The University of Maryland, in partnership with the NASA Goddard Space Flight Center, acquired access to the LDT in 2011. Technicians from GSFC built the Rapid IMAGer Spectrometer (RIMAS). Astronomers from the University of Maryland’s Department of Astronomy use RIMAS and the LDT instrument cube’s fast instrument switching capability to perform follow-up observations of gamma-ray bursts.

Northern Arizona University joined the LDT partner group as of 2014. NAU scientists use the LDT for deep imaging of small objects in the solar system.

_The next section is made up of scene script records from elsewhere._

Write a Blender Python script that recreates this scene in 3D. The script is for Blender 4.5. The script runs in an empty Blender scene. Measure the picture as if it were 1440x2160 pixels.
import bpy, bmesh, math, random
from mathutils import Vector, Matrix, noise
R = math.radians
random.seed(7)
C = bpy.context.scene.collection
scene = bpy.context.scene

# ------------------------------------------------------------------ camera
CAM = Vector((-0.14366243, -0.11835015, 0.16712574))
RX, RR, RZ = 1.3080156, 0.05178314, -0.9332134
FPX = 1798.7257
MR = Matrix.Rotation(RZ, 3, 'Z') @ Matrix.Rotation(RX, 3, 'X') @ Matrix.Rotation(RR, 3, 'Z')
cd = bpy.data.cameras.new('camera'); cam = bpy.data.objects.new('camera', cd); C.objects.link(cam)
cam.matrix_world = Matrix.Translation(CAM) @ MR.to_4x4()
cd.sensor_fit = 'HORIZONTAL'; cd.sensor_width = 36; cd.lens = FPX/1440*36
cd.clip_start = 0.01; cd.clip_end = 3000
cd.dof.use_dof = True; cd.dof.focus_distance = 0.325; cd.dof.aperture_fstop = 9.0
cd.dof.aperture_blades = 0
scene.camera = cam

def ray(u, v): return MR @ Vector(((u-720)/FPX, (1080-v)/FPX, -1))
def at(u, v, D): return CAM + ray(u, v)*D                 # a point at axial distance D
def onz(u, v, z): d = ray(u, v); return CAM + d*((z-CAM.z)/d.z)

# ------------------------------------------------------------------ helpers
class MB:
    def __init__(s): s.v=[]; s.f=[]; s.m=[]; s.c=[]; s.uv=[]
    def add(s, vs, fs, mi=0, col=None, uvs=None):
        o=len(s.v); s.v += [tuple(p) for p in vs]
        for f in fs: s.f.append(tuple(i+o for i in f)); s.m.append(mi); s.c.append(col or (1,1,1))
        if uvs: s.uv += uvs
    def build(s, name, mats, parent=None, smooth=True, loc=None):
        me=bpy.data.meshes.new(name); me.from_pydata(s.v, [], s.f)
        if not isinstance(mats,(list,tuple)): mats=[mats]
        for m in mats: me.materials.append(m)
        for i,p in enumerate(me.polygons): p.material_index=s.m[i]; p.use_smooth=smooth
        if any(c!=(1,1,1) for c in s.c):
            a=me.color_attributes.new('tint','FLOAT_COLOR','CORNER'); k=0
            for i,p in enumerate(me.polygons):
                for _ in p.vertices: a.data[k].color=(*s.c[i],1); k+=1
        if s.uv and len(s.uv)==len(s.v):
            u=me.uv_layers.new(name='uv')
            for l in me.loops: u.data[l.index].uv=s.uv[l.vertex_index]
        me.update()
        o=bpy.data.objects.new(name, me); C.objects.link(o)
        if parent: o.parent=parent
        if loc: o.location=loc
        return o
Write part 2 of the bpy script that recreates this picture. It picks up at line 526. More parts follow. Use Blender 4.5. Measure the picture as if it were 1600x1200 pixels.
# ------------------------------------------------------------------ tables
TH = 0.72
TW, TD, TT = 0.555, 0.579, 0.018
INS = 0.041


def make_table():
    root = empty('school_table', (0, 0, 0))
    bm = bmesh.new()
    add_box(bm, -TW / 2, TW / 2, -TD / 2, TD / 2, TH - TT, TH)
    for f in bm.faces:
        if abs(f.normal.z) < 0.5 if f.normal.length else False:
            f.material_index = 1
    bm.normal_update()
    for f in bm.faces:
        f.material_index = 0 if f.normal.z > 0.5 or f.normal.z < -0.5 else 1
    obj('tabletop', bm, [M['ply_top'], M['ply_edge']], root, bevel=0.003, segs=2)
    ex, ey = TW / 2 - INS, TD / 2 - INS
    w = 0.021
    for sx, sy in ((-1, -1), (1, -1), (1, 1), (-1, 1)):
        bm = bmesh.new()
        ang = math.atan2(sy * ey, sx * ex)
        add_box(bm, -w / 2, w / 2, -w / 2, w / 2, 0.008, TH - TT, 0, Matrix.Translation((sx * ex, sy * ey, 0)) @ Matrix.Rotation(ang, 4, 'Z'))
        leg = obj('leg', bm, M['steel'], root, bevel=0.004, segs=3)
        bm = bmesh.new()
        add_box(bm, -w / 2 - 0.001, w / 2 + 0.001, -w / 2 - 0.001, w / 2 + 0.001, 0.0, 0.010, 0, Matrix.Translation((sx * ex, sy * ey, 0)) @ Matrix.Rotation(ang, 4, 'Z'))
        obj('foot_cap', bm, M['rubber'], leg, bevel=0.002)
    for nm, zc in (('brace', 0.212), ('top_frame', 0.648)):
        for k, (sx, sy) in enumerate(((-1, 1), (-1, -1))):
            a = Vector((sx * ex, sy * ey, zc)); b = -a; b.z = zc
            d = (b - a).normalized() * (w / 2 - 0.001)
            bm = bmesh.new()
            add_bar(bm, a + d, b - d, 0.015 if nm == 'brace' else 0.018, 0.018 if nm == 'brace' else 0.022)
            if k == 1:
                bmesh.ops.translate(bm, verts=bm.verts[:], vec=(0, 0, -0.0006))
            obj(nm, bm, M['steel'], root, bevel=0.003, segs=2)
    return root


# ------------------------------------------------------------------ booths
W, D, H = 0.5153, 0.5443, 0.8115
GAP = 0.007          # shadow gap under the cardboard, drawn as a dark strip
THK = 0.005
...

Additionally, NAU partners with Lowell at our Anderson Mesa site both in the National Undergraduate Research Laboratory and in a new Near-Earth Object follow-up program.

NAU also manages the National Undergraduate Research Observatory, which provides access to Lowell’s 0.79-meter telescope for a consortium of four-year colleges around the country.

Yale University partnered with Lowell Observatory in 2015. Yale has a rich tradition in astronomy that goes back three centuries and is at the forefront of current astronomical research. Yale’s new instrument, the Extreme Precision Spectrometer (EXPRES), will search for Earth-like planets around other stars, as well as characterize the variations of the stars themselves, and is a welcome addition to LDT.